SAPS needs R3,3?bln to deal with rise in protests

2014-09-04 00:00

CAPE TOWN — The South African Police Service (SAPS) needs an extra R3,3 billion to curtail the sharp ­increase in violent protests.

National police commissioner General Riah Phiyega told Parliament yesterday the nation’s 4 721 public order police members can no longer fight violent protests, which had more than doubled in the past six years from 812 in 2007/08 to 1 907 in 2013/14.

In the months leading up the election, more than 10 protesters had died during protests across South Africa.

The SAPS said it needs the R3,3 billion to strengthen the public order policing unit by:

• increasing the public order units from 28 to 54;

• increasing the number of public order members from 4 721 to 12 779;

• appointing 1  444 support staff, including legal personnel;

• appointing 56 video camera operators to record riots;

• purchasing special binoculars, sound recorders and video cameras;

• purchasing vehicles, weapons, ammunition, water cannons and other equipment for new units; and

• buying dyes for water cannons that will colour protesters for identification purposes.

Especially the dyes reminded members of the historic purple rain march in 1989, when protestors were housed with water cannons in Cape Town, but Phiyega said the new measures does not mean South Africa is moving back to a police state.
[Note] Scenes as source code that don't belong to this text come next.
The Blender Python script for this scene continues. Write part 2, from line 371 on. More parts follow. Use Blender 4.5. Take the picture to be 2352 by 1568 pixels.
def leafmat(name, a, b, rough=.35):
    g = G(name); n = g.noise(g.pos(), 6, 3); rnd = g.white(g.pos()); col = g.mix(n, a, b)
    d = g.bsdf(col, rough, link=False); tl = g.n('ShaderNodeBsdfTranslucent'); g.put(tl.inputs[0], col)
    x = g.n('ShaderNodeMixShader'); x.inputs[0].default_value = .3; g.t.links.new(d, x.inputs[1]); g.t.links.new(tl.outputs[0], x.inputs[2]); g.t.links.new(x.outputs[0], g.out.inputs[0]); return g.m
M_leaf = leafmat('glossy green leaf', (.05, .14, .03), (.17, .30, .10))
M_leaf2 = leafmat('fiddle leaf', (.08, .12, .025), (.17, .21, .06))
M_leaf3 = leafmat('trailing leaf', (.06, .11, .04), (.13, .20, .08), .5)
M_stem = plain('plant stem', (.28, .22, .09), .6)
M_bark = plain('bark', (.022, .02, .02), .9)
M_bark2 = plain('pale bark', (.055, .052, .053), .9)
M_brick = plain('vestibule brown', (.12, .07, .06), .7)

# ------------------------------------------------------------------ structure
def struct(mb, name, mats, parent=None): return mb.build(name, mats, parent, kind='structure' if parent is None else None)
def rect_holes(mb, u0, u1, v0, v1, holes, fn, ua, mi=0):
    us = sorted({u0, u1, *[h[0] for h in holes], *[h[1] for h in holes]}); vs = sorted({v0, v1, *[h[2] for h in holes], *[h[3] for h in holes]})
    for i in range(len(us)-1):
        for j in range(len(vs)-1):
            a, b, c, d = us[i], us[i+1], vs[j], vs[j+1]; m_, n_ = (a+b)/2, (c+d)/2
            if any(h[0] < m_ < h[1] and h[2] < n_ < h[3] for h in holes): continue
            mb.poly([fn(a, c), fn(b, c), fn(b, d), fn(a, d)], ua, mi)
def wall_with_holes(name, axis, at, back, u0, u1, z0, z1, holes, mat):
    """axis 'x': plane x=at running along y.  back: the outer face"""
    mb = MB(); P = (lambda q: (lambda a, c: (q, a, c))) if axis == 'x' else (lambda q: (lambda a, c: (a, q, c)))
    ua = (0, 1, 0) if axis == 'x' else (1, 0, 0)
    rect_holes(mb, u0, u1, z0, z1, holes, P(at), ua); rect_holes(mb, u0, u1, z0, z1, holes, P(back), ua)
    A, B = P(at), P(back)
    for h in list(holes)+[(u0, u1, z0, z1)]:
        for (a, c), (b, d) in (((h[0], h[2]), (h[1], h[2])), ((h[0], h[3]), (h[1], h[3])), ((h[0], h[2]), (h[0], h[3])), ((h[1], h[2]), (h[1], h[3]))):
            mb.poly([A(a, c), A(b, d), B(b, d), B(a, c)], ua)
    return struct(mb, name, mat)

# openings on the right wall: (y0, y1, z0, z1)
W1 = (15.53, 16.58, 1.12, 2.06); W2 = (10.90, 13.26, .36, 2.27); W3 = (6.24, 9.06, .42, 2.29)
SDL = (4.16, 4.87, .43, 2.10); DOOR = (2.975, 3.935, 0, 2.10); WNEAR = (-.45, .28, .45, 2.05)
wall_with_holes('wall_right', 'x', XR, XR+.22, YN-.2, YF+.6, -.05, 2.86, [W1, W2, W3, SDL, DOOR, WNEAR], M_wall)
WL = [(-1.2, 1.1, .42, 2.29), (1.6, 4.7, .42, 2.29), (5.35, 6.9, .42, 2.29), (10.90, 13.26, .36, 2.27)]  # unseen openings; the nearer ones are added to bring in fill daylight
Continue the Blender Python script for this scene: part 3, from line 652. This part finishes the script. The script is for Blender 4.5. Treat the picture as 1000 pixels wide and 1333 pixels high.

Instead, the police need more effective and less deadly ways to control violent protests without having to resort to what she said many people considered as strict measures.

“The dyes are used around the world,” she said.

Chairperson of the National Joint Intelligence Structure, Lieutenant-General Elias Mawela, showed Parliament how South Africa is experiencing an increasing trend towards volent incidents that require urgent police intervention.

Mawela said the expectation is that protests will not decrease in the near future, due to the current climate of service delivery unhappiness and associated protest actions.

In 1995 the SAPS employed 11 000 public order members, but their number was deliberately reduced in 2011.

The Marikana massacre in 2012 put the police’s inability to control protest in the spotlight.

The police currently have only 10 water cannons across the country and the fleet of Nyalas and Casspirs is old, Mawela said.

The 28 public order units are also placed far apart, which means it takes long for them to reach a protest.

Phiyega said the SAPS is on an accelerated journey to increase public order policing, but it cannot complete this journey without extra funds.

The total police budget for 2013/14 is R72,5 billion and will be R76,5 billion next year.